The Darana R did catch more aggregate pounds of SNE winter flounder to fluke, 2:1 in fact. Since fluke is an already rebuilt stock, the amount of winter flounder landed, along all age classes, should point to a much more robust winter flounder fishery than previously determined by NMFS.
Will NMFS accept the NEAMAP data and do an updated SNE winter flounder assessment? The last assessment done by NMFS for winter flounder used 2006 data for the GARM III review in 2008. Winter flounder is not scheduled for another assessment for at least another two years, but in the fall of 2009 the Darana R & NEAMAP will have three years of data to augment NMFS’ winter flounder assessment.
So let’s see, 2006 data, not another assessment until 2012.....Meanwhile a million-dollar fishery to Long Island’s fishermen lays dormant while science that may show the stock is much more robust is not being utilized or accepted? Does that sound like science and transparency to you?
Secondly, the problem with the state-by state fluke allocation system is not that fishermen believe the allocations "no longer reflect true fishing activity," but that the system that was used to allocate NY state's share was faulty, based on port samplings and not true weigh-out data like other states.
Put simply, from 1980 to 1989, if you were a fisherman in any state but NY, when you came to port, you unloaded your fish at the dock, the total weight was weighed, and you were handed a weigh-out data receipt acknowledging in pounds how many fish you landed (brought to the dock,) and what species. Your fish were sold to the dock when you landed them.
New York was the only state where fishermen boxed and iced their fish at sea and then shipped them to Fulton directly for sale on consignment. NY fishermen did not receive any weigh-out data receipts, when the fish were sold how ever many days later they received a "return" from each of the fish dealers they sold to, with the total weights by species, plus they had their own records. They never received a weigh-out data receipt unless they landed their fish in a state other than NY.
When fluke regulations began in the early 90s, NMFS asked for each state to show the weigh-out data for fluke they landed. NY had none.

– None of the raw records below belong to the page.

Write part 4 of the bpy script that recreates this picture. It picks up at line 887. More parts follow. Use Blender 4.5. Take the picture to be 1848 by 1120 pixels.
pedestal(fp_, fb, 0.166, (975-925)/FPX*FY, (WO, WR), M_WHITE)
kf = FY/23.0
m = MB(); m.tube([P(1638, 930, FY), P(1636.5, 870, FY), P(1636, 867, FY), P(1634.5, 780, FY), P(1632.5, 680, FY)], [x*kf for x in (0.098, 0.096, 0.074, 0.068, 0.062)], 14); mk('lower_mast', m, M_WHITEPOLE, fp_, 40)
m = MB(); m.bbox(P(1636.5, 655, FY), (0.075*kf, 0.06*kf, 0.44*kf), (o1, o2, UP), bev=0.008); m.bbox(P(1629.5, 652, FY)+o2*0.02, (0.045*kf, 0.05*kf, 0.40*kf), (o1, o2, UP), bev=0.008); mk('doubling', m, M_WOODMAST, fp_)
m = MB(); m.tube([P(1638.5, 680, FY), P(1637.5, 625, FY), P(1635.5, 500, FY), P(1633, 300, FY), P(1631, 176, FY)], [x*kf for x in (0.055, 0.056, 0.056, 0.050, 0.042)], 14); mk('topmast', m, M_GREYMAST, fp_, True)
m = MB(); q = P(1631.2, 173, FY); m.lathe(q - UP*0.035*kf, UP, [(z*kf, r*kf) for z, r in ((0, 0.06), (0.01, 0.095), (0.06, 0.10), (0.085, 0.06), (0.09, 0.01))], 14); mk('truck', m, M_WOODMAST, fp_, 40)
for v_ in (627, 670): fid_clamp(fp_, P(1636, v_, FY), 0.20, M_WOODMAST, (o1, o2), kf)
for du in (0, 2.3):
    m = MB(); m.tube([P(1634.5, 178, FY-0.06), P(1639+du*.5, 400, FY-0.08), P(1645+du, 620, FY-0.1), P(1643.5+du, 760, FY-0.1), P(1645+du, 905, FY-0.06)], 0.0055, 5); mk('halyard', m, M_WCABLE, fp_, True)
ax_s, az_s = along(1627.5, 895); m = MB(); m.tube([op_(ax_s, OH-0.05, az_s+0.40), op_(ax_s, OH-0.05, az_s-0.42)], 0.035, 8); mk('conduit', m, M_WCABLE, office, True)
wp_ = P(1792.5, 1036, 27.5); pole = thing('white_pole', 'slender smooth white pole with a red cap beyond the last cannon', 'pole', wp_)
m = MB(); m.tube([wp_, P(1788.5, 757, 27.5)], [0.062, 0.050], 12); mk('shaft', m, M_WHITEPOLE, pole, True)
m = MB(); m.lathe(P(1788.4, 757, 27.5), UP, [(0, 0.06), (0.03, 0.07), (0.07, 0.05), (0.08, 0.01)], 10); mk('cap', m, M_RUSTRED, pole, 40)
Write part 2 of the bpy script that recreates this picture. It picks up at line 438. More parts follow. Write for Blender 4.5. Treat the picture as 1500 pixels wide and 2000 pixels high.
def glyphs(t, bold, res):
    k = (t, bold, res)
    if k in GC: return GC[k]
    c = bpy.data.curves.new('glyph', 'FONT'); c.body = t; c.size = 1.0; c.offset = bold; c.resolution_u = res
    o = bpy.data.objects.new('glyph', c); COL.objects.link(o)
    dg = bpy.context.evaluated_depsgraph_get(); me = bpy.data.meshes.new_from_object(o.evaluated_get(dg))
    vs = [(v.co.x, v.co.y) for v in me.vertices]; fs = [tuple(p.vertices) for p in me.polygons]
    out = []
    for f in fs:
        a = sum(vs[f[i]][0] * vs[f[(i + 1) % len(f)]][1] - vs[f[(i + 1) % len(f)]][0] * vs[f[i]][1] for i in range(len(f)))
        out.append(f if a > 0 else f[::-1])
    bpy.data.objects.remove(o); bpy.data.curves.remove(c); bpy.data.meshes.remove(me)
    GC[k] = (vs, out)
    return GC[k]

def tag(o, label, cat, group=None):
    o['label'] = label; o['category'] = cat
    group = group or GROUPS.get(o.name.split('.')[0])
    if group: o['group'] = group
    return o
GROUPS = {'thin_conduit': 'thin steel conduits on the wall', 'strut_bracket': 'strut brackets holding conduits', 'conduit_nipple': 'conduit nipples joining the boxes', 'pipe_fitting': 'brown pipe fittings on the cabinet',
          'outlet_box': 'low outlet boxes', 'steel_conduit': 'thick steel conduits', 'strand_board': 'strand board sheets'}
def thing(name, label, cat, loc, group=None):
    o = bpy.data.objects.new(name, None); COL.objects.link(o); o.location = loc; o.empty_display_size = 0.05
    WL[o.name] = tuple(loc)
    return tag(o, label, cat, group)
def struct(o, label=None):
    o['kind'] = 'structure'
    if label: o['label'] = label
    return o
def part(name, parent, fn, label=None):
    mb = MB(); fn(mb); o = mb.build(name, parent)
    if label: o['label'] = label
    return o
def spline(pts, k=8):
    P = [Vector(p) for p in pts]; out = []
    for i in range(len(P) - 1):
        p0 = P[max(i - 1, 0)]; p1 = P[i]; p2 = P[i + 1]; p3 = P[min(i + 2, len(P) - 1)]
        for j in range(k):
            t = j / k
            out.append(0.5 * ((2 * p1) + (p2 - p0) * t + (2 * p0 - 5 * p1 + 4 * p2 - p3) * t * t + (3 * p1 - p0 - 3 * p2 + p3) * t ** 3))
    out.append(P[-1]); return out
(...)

Instead, in the 1980s NY had port sampling by NMFS port agents. The federal government visited the consignment docks monthly and counted the number of boxes shipped in each port to get a total weight, and ask the dock manager for a species breakdown. This species breakdown was then recorded and the data was entered in lump sums by port, gear and area, and then made estimates based on these conversations and port log books that showed how many boxes were shipped to Fulton. It was never meant to be an accurate count, as the name clearly states, it was a sampling.
New York’s fishermen have contended for years that the numbers alleged via port sampling were incorrect, yet effort after effort to have the numbers revisited has been thwarted.
Surrounding states all have percentages of the commercial quota in the 20-27 percent range, yet all that was shown for NY at the time was 7 percent based on port sampling. That number is incorrect and perhaps finally we will be able to have appropriate redress, due in part to the efforts of Congressman Bishop to facilitate the meeting with Commissioner Grannis.
Also, there was no representation by the Attorney General’s office at the meeting as you state in your article- Commissioner Grannis told us this meeting with fishermen and the DEC was warranted prior to outlining the issue for the AG’s office, but we have every reason to believe a future meeting with the AG will take place soon.
Re the system, whether New York gets a more equitable share of the allocation or whether NMFS decides to move to a more reasonable overall federal quota, as was done with scup, remains to be seen. But we are buoyed by the support of the Congressman, and both Senators Schumer and Gillebrand, to fight to gain back what was ours to begin with. Now the hunt for old landings begins.